It is time for Des Browne and others to follow the logic on Trident, writes Kate Hudson, general secretary of the Campaign for Nuclear Disarmament (CND).
Kate Hudson is the general secretary of the Campaign for Nuclear Disarmament (CND)
Des Browne’s recent outspoken opposition to like-for-like Trident replacement is to be welcomed.
As the defence secretary who introduced the pro-replacement White Paper in 2006 and pushed the Trident resolution through parliament in 2007, this is a notable change of heart. But watching his progress on this subject over the past few years, I’m not surprised he has come to this conclusion.
In October 2009 he was one of the founders of the Top Level Group of UK Parliamentarians for Multilateral Nuclear Disarmament and Non-Proliferation. This project built on a number of international initiatives attempting to reduce the salience of nuclear weapons in foreign and defence policies.
One of the first, and most surprising, of these was spearheaded by US Secretaries of State Kissinger and Shultz in 2007. And this tendency was strengthened by President Obama’s rapturously-received Prague Speech in April 2009 outlining his vision of a nuclear weapons-free world.
What is most significant about the British initiative is it comprises almost all foreign and defence secretaries from the last two decades, senior military figures and two former NATO secretary generals.
Similar bodies exist in Europe and across the world. Of course this is a good thing, but sooner or later one really has to make a judgment on the value of such initiatives according to their results.
Whilst these figures are big on the reasons why nuclear weapons are bad in the abstract, they seem to be short on actually advocating that their own country get rid of them. Indeed they often support the modernisation or replacement of their own nuclear systems ‘whilst others still have them’.
What we face is almost a fetishisation of the concept of multilateralism.
Of course we want multilateral disarmament: the only solution to the problem of nuclear weapons is global abolition. But when this is reduced in debate to the level of ‘but we’ll keep ours while others still have them’, where does one break out of this circular argument? Who will take the first step?

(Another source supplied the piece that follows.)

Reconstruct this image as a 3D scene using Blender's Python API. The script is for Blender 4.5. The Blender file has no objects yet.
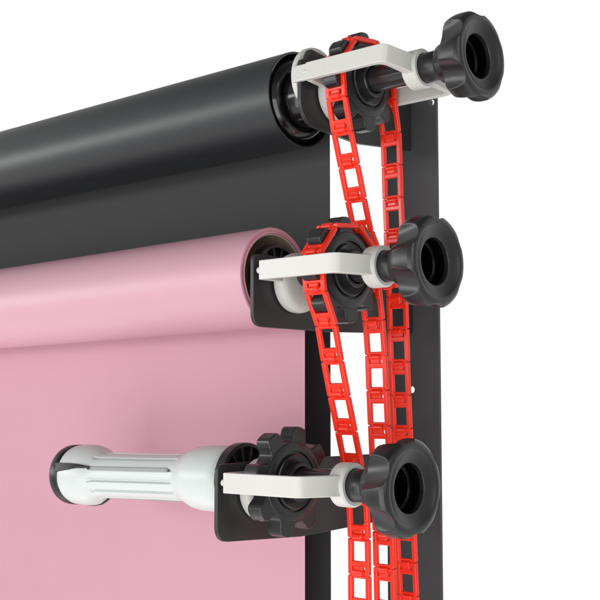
import bpy, bmesh, math, random
from mathutils import Vector, Matrix
R = math.radians; PI = math.pi
random.seed(4)
sc = bpy.context.scene
C = sc.collection
MM = 0.001   # everything below is written in millimetres; X runs along the rolls, Y into the wall, Z up

# ------------------------------------------------------------------ materials
def mat(name, col, rough=.45, spec=.5, coat=0, metal=0, sss=0, noise=None, bump=None, mottled=0, rvar=0):
    m = bpy.data.materials.new(name); m.use_nodes = True
    nt = m.node_tree; b = nt.nodes['Principled BSDF']
    b.inputs['Base Color'].default_value = (*col, 1)
    b.inputs['Roughness'].default_value = rough
    b.inputs['Specular IOR Level'].default_value = spec
    b.inputs['Metallic'].default_value = metal
    b.inputs['Coat Weight'].default_value = coat
    b.inputs['Coat Roughness'].default_value = .15
    if sss:
        b.inputs['Subsurface Weight'].default_value = sss
        b.inputs['Subsurface Radius'].default_value = (.003, .0025, .002)
        b.inputs['Subsurface Scale'].default_value = 1.0
    tc = nt.nodes.new('ShaderNodeTexCoord')
    def nz(scale, detail=3):
        n = nt.nodes.new('ShaderNodeTexNoise'); n.inputs['Scale'].default_value = scale
        n.inputs['Detail'].default_value = detail
        nt.links.new(tc.outputs['Object'], n.inputs['Vector']); return n
    if mottled:
        n = nz(28, 4); mx = nt.nodes.new('ShaderNodeMapRange')
        mx.inputs['To Min'].default_value = 1 - mottled; mx.inputs['To Max'].default_value = 1 + mottled
        nt.links.new(n.outputs['Fac'], mx.inputs['Value'])
        sp = nz(1400, 2); mx2 = nt.nodes.new('ShaderNodeMapRange')
        mx2.inputs['From Min'].default_value = .3; mx2.inputs['From Max'].default_value = .7
        mx2.inputs['To Min'].default_value = 1 - mottled; mx2.inputs['To Max'].default_value = 1 + mottled
        nt.links.new(sp.outputs['Fac'], mx2.inputs['Value'])
        ml = nt.nodes.new('ShaderNodeMath'); ml.operation = 'MULTIPLY'
        nt.links.new(mx.outputs[0], ml.inputs[0]); nt.links.new(mx2.outputs[0], ml.inputs[1])
        vm = nt.nodes.new('ShaderNodeVectorMath'); vm.operation = 'SCALE'
        vm.inputs[0].default_value = col
        nt.links.new(ml.outputs[0], vm.inputs['Scale']); nt.links.new(vm.outputs[0], b.inputs['Base Color'])
    if rvar:
        n = nz(60, 5); mx = nt.nodes.new('ShaderNodeMapRange')
        mx.inputs['To Min'].default_value = max(.05, rough - rvar); mx.inputs['To Max'].default_value = rough + rvar
        nt.links.new(n.outputs['Fac'], mx.inputs['Value']); nt.links.new(mx.outputs[0], b.inputs['Roughness'])
    if bump:
        sc_, st, dist = bump
        n = nz(sc_, 2); bp = nt.nodes.new('ShaderNodeBump')
        bp.inputs['Strength'].default_value = st; bp.inputs['Distance'].default_value = dist * MM
        nt.links.new(n.outputs['Fac'], bp.inputs['Height']); nt.links.new(bp.outputs[0], b.inputs['Normal'])
    return m

M = dict(
    knob=mat('satin_black_plastic', (.012, .0125, .0135), .33, .55, mottled=.10, rvar=.08, bump=(900, .25, .15)),
    black=mat('black_plastic', (.009, .009, .0095), .33, .5, rvar=.1, mottled=.12),
    spro=mat('sprocket_plastic', (.014, .014, .015), .30, .55, rvar=.12, mottled=.15, bump=(500, .2, .15)),
    gloss=mat('glossy_black_plastic', (.006, .006, .006), .14, .5, coat=.3, rvar=.05),
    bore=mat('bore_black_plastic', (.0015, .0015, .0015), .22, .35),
    white=mat('off_white_nylon', (.58, .575, .54), .38, .5, sss=.12, mottled=.03, rvar=.06, bump=(220, .12, .2)),
    spool=mat('cool_white_plastic', (.56, .60, .585), .35, .5, sss=.12, mottled=.02),
    red=mat('red_plastic', (.88, .026, .007), .22, .5, mottled=.06, rvar=.07, bump=(260, .2, .2)),
    post=mat('dark_grey_powder_coat', (.066, .067, .070), .55, .4, mottled=.14, bump=(1500, .35, .12)),
    plate=mat('black_powder_coat', (.026, .026, .026), .42, .45, mottled=.14, bump=(1500, .3, .12)),
    bpaper=mat('black_paper', (.015, .0165, .018), .42, .65, mottled=.03, bump=(700, .15, .05)),
    bsheet=mat('black_paper_sheet', (.070, .070, .072), .9, .1, mottled=.035, bump=(6, .25, 2.0)),
    ppaper=mat('pink_paper', (.56, .30, .37), .45, .7, mottled=.015, bump=(700, .12, .05)),
    psheet=mat('pink_paper_sheet', (.555, .302, .366), .95, .05, mottled=.02, bump=(6, .25, 2.0)),
    core=mat('brown_cardboard', (.50, .40, .31), .85, .2, mottled=.1, bump=(400, .3, .2)),
    shaft=mat('brushed_steel_tube', (.09, .09, .095), .25, .5, metal=.85, rvar=.08),
    rod=mat('grey_metal_rod', (.30, .31, .30), .4, .5, metal=.2),
    green=mat('pale_green_film', (.62, .66, .36), .4, .4),
)
def rings(m, scale):
    """concentric paper layers seen on a cut end"""
    nt = m.node_tree; b = nt.nodes['Principled BSDF']
    tc = nt.nodes.new('ShaderNodeTexCoord'); s = nt.nodes.new('ShaderNodeSeparateXYZ')
    nt.links.new(tc.outputs['Object'], s.inputs[0])
    c = nt.nodes.new('ShaderNodeCombineXYZ'); nt.links.new(s.outputs['Y'], c.inputs['Y']); nt.links.new(s.outputs['Z'], c.inputs['Z'])
    ln = nt.nodes.new('ShaderNodeVectorMath'); ln.operation = 'LENGTH'; nt.links.new(c.outputs[0], ln.inputs[0])
    n = nt.nodes.new('ShaderNodeTexNoise'); n.noise_dimensions = '1D'; n.inputs['Scale'].default_value = scale
    nt.links.new(ln.outputs['Value'], n.inputs['W'])
    r = nt.nodes.new('ShaderNodeValToRGB')
    r.color_ramp.elements[0].position = .38; r.color_ramp.elements[1].position = .62
    r.color_ramp.elements[0].color = (.56, .24, .29, 1); r.color_ramp.elements[1].color = (.70, .38, .45, 1)
    nt.links.new(n.outputs['Fac'], r.inputs[0]); nt.links.new(r.outputs[0], b.inputs['Base Color'])
M['pend'] = mat('pink_paper_cut_edge', (.6, .3, .35), .8, .2); rings(M['pend'], 900)

# ------------------------------------------------------------------ mesh helpers (mm)
class MB:
    def __init__(s): s.bm = bmesh.new()
    def merge(s, vs, fs, tf=None):
        vv = [s.bm.verts.new(tf @ Vector(v) if tf else Vector(v)) for v in vs]
        for f in fs:
            try: s.bm.faces.new([vv[i] for i in f])
            except ValueError: pass
        return vv
    def box(s, x0, x1, y0, y1, z0, z1, tf=None):
        vs = [(x, y, z) for x in (x0, x1) for y in (y0, y1) for z in (z0, z1)]
        s.merge(vs, [(0, 1, 3, 2), (4, 6, 7, 5), (0, 4, 5, 1), (2, 3, 7, 6), (0, 2, 6, 4), (1, 5, 7, 3)], tf); return s
    def lathe(s, prof, n=64, c=(0, 0, 0), closed=False, rf=None, tf=None):
        """profile of (x, r) turned about the X axis; rf(theta, i) scales r"""
        vs = []; N = len(prof)
        for i, (x, r) in enumerate(prof):
            for k in range(n):
                t = 2 * PI * k / n; q = r * (rf(t, i) if rf else 1)
                vs.append((c[0] + x, c[1] + q * math.cos(t), c[2] + q * math.sin(t)))
        fs = []
        for i in range(N if closed else N - 1):
            j = (i + 1) % N
            for k in range(n):
                l = (k + 1) % n
                fs.append((i * n + k, i * n + l, j * n + l, j * n + k))
        s.merge(vs, fs, tf); return s
    def cyl(s, a, b, r, n=16, r2=None, cap=True):
        a = Vector(a); b = Vector(b); d = (b - a).normalized(); r2 = r if r2 is None else r2
        p = d.orthogonal().normalized(); q = d.cross(p)
        vs = [tuple(a + (p * math.cos(2 * PI * k / n) + q * math.sin(2 * PI * k / n)) * r) for k in range(n)]
        vs += [tuple(b + (p * math.cos(2 * PI * k / n) + q * math.sin(2 * PI * k / n)) * r2) for k in range(n)]
        fs = [(k, (k + 1) % n, n + (k + 1) % n, n + k) for k in range(n)]
        if cap: fs += [tuple(range(n))[::-1], tuple(range(n, 2 * n))]
        s.merge(vs, fs); return s
    def prism(s, outline, lo, hi, axis='X', holes=()):
        """flat outline (with holes) given thickness along an axis"""
        def mk(p, h):
            if axis == 'X': return (h, p[0], p[1])
            if axis == 'Y': return (p[0], h, p[1])
            return (p[0], p[1], h)
        b2 = bmesh.new(); es = []
        for loop in [outline] + list(holes):
            vv = [b2.verts.new(mk(p, lo)) for p in loop]
            es += [b2.edges.new((vv[i], vv[(i + 1) % len(vv)])) for i in range(len(vv))]
        bmesh.ops.triangle_fill(b2, use_beauty=True, use_dissolve=True, edges=es)
        g = bmesh.ops.extrude_face_region(b2, geom=list(b2.faces))
        dv = Vector(mk((0, 0), hi)) - Vector(mk((0, 0), lo))
        bmesh.ops.translate(b2, vec=dv, verts=[v for v in g['geom'] if isinstance(v, bmesh.types.BMVert)])
        bmesh.ops.recalc_face_normals(b2, faces=b2.faces)
        me = bpy.data.meshes.new('tmp'); b2.to_mesh(me); b2.free(); s.bm.from_mesh(me); bpy.data.meshes.remove(me); return s
    def rot(s, ang, axis='X', c=(0, 0, 0)):
        bmesh.ops.rotate(s.bm, verts=s.bm.verts, cent=c, matrix=Matrix.Rotation(ang, 3, axis)); return s
    def mesh(s, name, m, sharp=32):
        bmesh.ops.recalc_face_normals(s.bm, faces=s.bm.faces)
        bmesh.ops.scale(s.bm, vec=(MM, MM, MM), verts=s.bm.verts)
        me = bpy.data.meshes.new(name); s.bm.to_mesh(me); s.bm.free()
        me.materials.append(m)
        for p in me.polygons: p.use_smooth = True
        me.set_sharp_from_angle(angle=R(sharp)); return me
    def build(s, name, m, parent=None, bevel=0, sharp=32, seg=3):
        o = bpy.data.objects.new(name, s.mesh(name, m, sharp)); C.objects.link(o)
        o.parent = parent
        if bevel:
            b = o.modifiers.new('bevel', 'BEVEL'); b.width = bevel * MM; b.segments = seg
            b.limit_method = 'ANGLE'; b.angle_limit = R(40); b.harden_normals = True
        return o
def thing(name, label, cat, loc, group=None):
    o = bpy.data.objects.new(name, None); C.objects.link(o); o.empty_display_size = .02
    o.location = Vector(loc) * MM; o['label'] = label; o['category'] = cat
    if group: o['group'] = group
    return o
def arc(cy, cz, r, a0, a1, n=8):
    return [(cy + r * math.cos(R(a0 + (a1 - a0) * i / n)), cz + r * math.sin(R(a0 + (a1 - a0) * i / n))) for i in range(n + 1)]
def rounded(pts, rad, n=5):
    """round the corners of a closed 2-D outline; rad per corner"""
    out = []; N = len(pts)
    for i, p in enumerate(pts):
        p = Vector(p); a = Vector(pts[i - 1]); b = Vector(pts[(i + 1) % N])
        r = rad[i] if isinstance(rad, (list, tuple)) else rad
        if r <= 0: out.append(tuple(p)); continue
        u = (a - p); v = (b - p); r = min(r, u.length * .49, v.length * .49)
        s = p + u.normalized() * r; e = p + v.normalized() * r
        for k in range(n + 1):
            t = k / n; out.append(tuple(s * (1 - t) ** 2 + p * 2 * t * (1 - t) + e * t * t))
    return out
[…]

If we don’t need them and can’t afford them and they make the world more dangerous, why on earth would we want to keep them just because others do?
Indeed, Des Browne has very clearly outlined the risks associated with nuclear weapons: their lack of relevance in meeting our long-term threats, their opportunity cost and – as also stated very clearly in his contribution to the recent House of Lords debate – the danger that our insistence on nuclear weapons for our security will contribute to proliferation elsewhere.

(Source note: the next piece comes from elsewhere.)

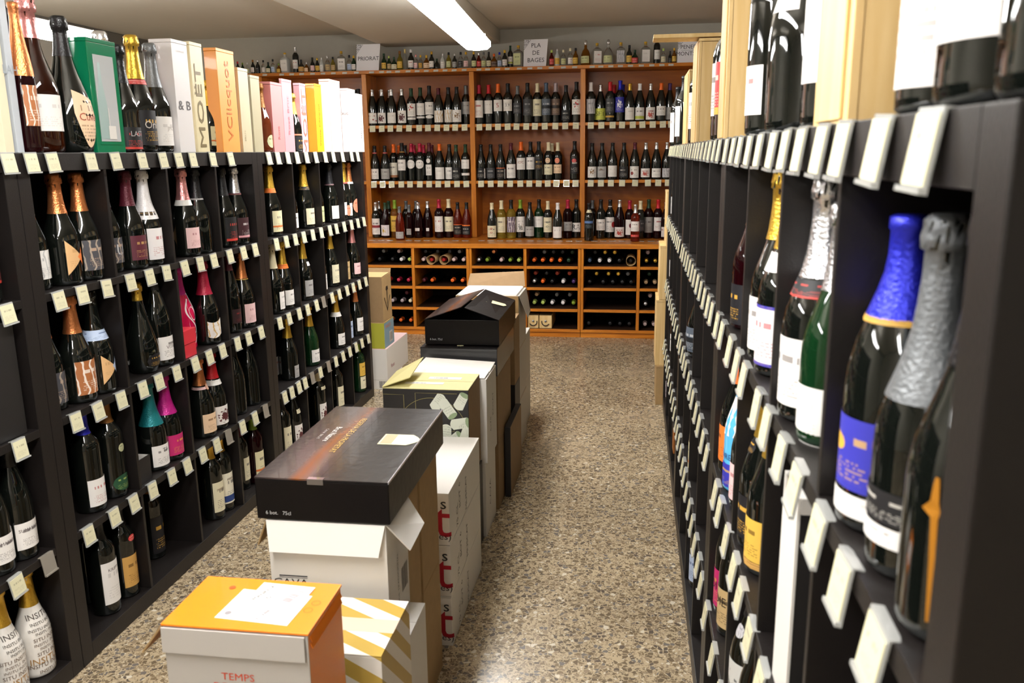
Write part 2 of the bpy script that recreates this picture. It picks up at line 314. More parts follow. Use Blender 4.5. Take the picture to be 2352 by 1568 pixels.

The clarity and force of his arguments are therefore rather at odds with his conclusions – that we should opt for a cheaper nuclear system, maybe with less subs or an end to continuous at-sea patrol.
Remaining a nuclear power with a new system doesn’t seem to fit the bill Des himself has outlined – for a safer and nuclear-free world without the cataclysmic weaponry of a by-gone age. The logic of Des Browne’s argument is that there should be no Trident replacement and that is the position he needs to take up and champion.
It is that step which would be Britain’s transformative contribution to the multilateral process, to boosting the non-proliferation regime he values so highly – and a true indication we are ready to address Britain’s security needs in the light of the threats we actually face today.
4 Responses to “Trident: Time for Des Browne and others to follow the logic”
Jacko
I’m not sure giving up our nuclear deterrent without commitments by other nations to do so as well would be a good idea – especially when you consider the threats we are bound to face over the next 20 years or so.
Newsbot9
Fix the UNSC. We can do that within a few years, if we pushed. Then look at the deterrent.
John Ruddy
Since multi-lateral disarmanent has resulted in the number of nuclear warheads in the world being cut to a small fraction of their number at the height of the cold war, when each side had 20,000+ trained upon the other, I think it DOES have a good track record.
Mart
Hello Jacko,
If you look at the main threats the UK is going to face over the next 20-50 years, these are violent extremism, climate change, economic crisis, and cyber attack. Nuclear weapons can’t protect us from these. The government’s own national security strategy says that the risk of a major state-on-state war is a relatively low threat. We should spend the money for Trident on addressing the real dangers.